Civil Aviation Safety Authority v Boatman

Case

[2005] FCA 303

24 MARCH 2005


FEDERAL COURT OF AUSTRALIA

Civil Aviation Safety Authority v Boatman [2005] FCA 303

CIVIL AVIATION SAFETY AUTHORITY v GRAEME BOATMAN & VALERIE KENNEDY

No ACD 27 of 2004 

WHITLAM J
SYDNEY (IN CHAMBERS)
24 MARCH 2005


IN THE FEDERAL COURT OF AUSTRALIA

AUSTRALIAN CAPITAL TERRITORY

DISTRICT REGISTRY

ACD 27 OF 2004

ON APPEAL FROM A JUDGE OF THE FEDERAL COURT OF AUSTRALIA

BETWEEN:

CIVIL AVIATION SAFETY AUTHORITY
APPELLANT

AND:

GRAEME BOATMAN
FIRST RESPONDENT

VALERIE KENNEDY
SECOND RESPONDENT

JUDGE:

WHITLAM J

DATE OF ORDER:

24 MARCH 2005

WHERE MADE:

SYDNEY (IN CHAMBERS)

THE COURT ORDERS THAT:

1.The respondents’ application for a certificate under s 6(1) of Legal Proceedings (Costs) Act 1981 (Cth) is refused.

Note:    Settlement and entry of orders is dealt with in Order 36 of the Federal Court Rules.


IN THE FEDERAL COURT OF AUSTRALIA

AUSTRALIAN CAPITAL TERRITORY

DISTRICT REGISTRY

ACD 27 OF 2004

ON APPEAL FROM A JUDGE OF THE FEDERAL COURT OF AUSTRALIA

BETWEEN:

CIVIL AVIATION SAFETY AUTHORITY
APPELLANT

AND:

GRAEME BOATMAN
FIRST RESPONDENT

VALERIE KENNEDY
SECOND RESPONDENT

JUDGE:

WHITLAM J

DATE:

24 MARCH 2005

PLACE:

SYDNEY (IN CHAMBERS)

REASONS FOR JUDGMENT

WHITLAM J

  1. The appeal in this matter succeeded on a question of law, and the respondents were ordered to pay the costs incurred by the appellant (‘CASA’) in relation to the appeal: Civil Aviation Safety Authority v Boatman [2004] FCAFC 336. The respondents have now applied for a certificate under s 6(1) of the Legal Proceedings (Costs) Act 1981 (Cth) in respect of those costs and their own costs in relation to the appeal.

  2. The appeal involved the construction of s 30DE of the Civil Aviation Act 1988 (Cth), which the respondents contend had not previously been subject to judicial scrutiny. Accordingly they submit that they are entitled to a costs certificate on the basis that the appeal was ‘of public importance’ and ‘went beyond the limited concerns of the parties to the proceeding’.

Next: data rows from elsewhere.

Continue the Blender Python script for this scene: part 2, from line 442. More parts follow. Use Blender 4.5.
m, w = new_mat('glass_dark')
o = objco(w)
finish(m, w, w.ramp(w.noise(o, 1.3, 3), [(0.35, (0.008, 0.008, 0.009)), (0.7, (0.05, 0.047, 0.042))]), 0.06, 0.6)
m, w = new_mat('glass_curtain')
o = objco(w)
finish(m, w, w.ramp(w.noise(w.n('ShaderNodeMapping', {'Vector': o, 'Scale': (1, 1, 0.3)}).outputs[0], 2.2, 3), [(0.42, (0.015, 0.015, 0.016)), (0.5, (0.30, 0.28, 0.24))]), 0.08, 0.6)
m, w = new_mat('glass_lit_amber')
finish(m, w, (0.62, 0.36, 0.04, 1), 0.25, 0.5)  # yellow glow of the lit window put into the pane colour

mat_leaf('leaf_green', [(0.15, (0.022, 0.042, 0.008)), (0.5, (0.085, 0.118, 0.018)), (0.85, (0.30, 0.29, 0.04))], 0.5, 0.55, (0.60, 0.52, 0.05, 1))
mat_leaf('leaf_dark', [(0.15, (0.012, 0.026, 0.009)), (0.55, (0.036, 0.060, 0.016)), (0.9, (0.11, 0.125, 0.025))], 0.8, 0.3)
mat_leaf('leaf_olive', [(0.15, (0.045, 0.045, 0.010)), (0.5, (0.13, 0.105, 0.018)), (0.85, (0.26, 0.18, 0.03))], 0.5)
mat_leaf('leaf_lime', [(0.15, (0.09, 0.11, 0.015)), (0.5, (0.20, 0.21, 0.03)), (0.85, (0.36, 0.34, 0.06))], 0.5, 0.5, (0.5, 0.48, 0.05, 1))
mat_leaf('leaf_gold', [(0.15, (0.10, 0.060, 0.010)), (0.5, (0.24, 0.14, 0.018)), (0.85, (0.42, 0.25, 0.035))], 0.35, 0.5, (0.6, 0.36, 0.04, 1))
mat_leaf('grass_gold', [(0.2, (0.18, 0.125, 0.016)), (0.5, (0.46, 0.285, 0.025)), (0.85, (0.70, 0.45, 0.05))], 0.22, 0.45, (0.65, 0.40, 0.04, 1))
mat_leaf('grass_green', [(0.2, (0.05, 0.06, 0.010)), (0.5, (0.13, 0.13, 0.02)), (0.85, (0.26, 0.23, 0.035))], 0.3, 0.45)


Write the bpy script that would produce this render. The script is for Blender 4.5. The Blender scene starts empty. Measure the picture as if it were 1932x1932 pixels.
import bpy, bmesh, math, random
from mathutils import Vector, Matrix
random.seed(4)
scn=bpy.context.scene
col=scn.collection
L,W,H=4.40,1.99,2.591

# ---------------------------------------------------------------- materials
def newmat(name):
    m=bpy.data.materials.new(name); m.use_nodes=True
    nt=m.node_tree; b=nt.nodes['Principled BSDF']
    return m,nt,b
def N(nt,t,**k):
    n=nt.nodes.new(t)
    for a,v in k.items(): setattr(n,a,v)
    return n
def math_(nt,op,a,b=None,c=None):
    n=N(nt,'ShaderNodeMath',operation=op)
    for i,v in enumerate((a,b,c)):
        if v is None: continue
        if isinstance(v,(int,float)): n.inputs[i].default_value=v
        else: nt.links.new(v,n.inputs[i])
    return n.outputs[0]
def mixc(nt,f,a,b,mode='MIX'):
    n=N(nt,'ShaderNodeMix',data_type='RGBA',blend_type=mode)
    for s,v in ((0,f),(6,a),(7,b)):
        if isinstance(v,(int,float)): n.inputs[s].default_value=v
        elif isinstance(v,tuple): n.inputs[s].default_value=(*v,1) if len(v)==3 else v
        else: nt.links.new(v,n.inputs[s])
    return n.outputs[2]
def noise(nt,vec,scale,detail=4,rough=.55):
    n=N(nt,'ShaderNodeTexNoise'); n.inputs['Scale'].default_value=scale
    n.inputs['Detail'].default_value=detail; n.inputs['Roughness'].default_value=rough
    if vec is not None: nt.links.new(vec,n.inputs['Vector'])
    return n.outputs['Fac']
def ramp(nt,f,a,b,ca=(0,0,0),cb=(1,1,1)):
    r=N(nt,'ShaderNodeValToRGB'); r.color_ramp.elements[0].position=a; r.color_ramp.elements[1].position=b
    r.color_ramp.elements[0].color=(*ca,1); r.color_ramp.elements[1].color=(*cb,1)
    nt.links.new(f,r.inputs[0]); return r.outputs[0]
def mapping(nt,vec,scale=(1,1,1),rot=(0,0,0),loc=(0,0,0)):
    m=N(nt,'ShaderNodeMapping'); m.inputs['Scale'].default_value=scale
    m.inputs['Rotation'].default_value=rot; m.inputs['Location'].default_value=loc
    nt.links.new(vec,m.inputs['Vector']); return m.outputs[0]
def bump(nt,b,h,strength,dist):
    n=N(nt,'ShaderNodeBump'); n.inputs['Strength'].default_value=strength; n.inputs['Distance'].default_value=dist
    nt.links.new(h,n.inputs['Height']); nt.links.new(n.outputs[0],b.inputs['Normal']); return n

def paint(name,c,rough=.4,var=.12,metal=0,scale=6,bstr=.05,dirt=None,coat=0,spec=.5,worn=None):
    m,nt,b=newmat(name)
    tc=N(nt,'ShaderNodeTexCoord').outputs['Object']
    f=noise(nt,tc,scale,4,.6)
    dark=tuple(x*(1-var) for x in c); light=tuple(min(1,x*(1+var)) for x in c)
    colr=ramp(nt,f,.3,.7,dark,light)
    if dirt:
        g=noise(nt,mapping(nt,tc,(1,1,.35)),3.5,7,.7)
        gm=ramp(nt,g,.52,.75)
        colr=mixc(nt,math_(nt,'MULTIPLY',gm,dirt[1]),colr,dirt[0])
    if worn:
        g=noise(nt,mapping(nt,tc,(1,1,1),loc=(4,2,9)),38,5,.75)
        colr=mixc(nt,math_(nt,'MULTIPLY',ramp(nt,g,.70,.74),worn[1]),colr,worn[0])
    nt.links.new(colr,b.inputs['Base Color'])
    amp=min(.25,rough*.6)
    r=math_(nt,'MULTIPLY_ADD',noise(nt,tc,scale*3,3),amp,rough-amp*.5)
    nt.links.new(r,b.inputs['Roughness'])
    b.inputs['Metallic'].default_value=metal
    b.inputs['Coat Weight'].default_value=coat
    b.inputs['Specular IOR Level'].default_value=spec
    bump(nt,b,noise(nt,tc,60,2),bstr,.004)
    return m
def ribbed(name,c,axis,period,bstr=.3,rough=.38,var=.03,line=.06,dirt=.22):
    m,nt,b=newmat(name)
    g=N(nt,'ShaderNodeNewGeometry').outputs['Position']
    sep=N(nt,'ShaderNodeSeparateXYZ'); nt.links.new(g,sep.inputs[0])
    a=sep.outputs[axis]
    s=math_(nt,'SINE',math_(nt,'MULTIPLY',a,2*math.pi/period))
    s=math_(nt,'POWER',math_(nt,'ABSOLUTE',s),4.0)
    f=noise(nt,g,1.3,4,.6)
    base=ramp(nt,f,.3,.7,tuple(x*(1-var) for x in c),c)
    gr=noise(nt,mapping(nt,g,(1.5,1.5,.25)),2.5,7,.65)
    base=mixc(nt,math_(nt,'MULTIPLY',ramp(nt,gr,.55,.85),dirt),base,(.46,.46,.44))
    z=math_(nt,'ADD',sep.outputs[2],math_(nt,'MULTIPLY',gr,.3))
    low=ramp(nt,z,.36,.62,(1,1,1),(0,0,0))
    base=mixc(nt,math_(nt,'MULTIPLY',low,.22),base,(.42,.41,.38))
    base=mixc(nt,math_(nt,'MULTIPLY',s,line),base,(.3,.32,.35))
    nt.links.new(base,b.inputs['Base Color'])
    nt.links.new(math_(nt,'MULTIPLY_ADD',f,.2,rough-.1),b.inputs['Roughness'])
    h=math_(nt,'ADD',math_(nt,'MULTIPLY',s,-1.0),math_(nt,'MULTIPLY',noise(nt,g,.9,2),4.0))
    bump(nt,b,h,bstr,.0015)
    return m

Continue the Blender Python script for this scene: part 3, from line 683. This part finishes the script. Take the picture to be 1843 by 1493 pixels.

  3. CASA’s application for an order under s 30DE has now been heard in accordance with the remittal made on the appeal. On 21 March 2005 Madgwick J refused that application. The respondents also rely on such refusal as a ground for the grant of a costs certificate.

  4. The basic principles to be applied in the exercise of the discretion to grant a costs certificate were explained in Bullock v Federated Furnishing Society of Australasia (No 2) (1985) 5 FCR 476. More recently, Kirby J has exercised the discretion under s 6 by reference to the manner in which a similar discretion is exercised under suitors’ fund statutes: Cramer v Davies (1997) 72 ALJR 146 at 151 [20].

  5. In the present case CASA contends that the respondents have been guilty of disentitling conduct. I think this is correct. It was their action in moving for summary dismissal that procured the error by the primary judge. The suspension of the respondents should have continued until the application under s 30DE was heard on its merits. The summary dismissal of that application provided them with respite of that suspension, thus giving a quite unjustified ‘positive advantage’. Further, the hearing of their motion was in no sense a ‘test’ case. The motion was, as CASA correctly points out, an attempt to procure advantage from the confusion surrounding the earlier making of consent orders. In all of the circumstances I decline to exercise the discretion under s 6 in favour of the respondents, and I refuse to grant a costs certificate.

I certify that the preceding five (5) numbered paragraphs are a true copy of the Reasons for Judgment herein of the Honourable Justice Whitlam.

Associate:

Dated:             24 March 2005

Respondents’ written submissions received 21 March 2005.
Appellant’s written submissions received 23 March 2005.

Date of judgment:        24 March 2005.